Narrating Resilience in EFL

Empowering towards democratic futures

Project members: Rachelle Breuer, Anni Lenz, Bianca Roters (University of Education Ludwigsburg, Germany) & Julia Fuchs (Doris-Leibinger-Grundschule Ditzingen)

EFL Resilience Education supports students in developing linguistic, emotional, and cognitive resilience while fostering a growth mindset. Rooted in social equity, it ensures all learners—regardless of background—can express themselves, tell their stories, and participate in meaningful communication. The project empowers school students through digital storytelling and inclusive reading practices. These activities promote empathy, agency, and democratic awareness by engaging with diverse, multimodal texts that reflect multiple identities and perspectives. They also include focused support for developing phonological awareness, helping students—particularly beginners and multilingual learners—strengthen foundational literacy skills through rhythmic, engaging, and sound-rich texts. Integrating these perspectives in teacher education, pre-service EFL teachers are prepared through targeted learning arrangements to:

  • understand how reading fosters both critical thinking and early literacy skills, such as phonological awareness
  • analyze diverse texts and digital tools for classroom use
  • design, implement, and reflect on pedagogical practices that link (digital) storytelling, reading, student agency, and social justice
  • engage with principles of inclusive and democratic education, thereby incorporating empathy as a key element of classroom practice

Pre-service EFL teachers create and test learning scenarios that:

  • support phonemic awareness through purposeful, sound-focused reading strategies
  • foster inclusive literacy in (multilingual) EFL classrooms
  • use literature to spark dialogue and critical reflection, thereby exploring civic education and global issues, e.g. in picture books or graphic novels

This two-fold perspective ensures that school students benefit from creative, inclusive activities that build literacy, resilience, and democratic engagement.
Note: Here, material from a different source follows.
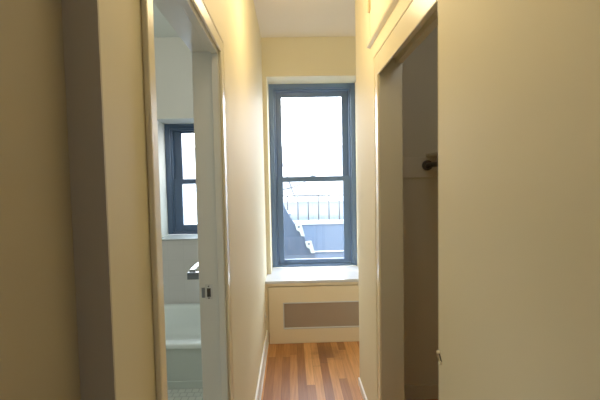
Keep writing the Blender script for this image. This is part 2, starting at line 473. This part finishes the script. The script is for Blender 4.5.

Moreover, EFL pre-service teachers are equipped to deliver effective, justice-oriented, and sound-based reading instruction as part of a (digital) storytelling unit.

In brief, this approach:

  • centers student agency through storytelling and responsive text engagement
  • integrates social justice by affirming diversity and promoting equitable participation
  • promotes inclusion through fair access to tools, materials, and differentiated literacy support—including phonemic development

News
project presentation:
Breuer, Rachelle & Roters, Bianca: Promoting Social Equity and Inclusion through Digitally-Mediated Reading Tasks in Pre-Service EFL Teacher Education. 21st ISATT Biennial Conference of the International Study Association on Teachers and Teaching, University of Glasgow (July 2025)

Anni, Lenz (2025). Promoting Meta-Linguistic and Metacognitive Abilities Using English Picture Books – a Comparative Analysis of Special Needs and Primary School EFL Contexts (unpublished MA thesis).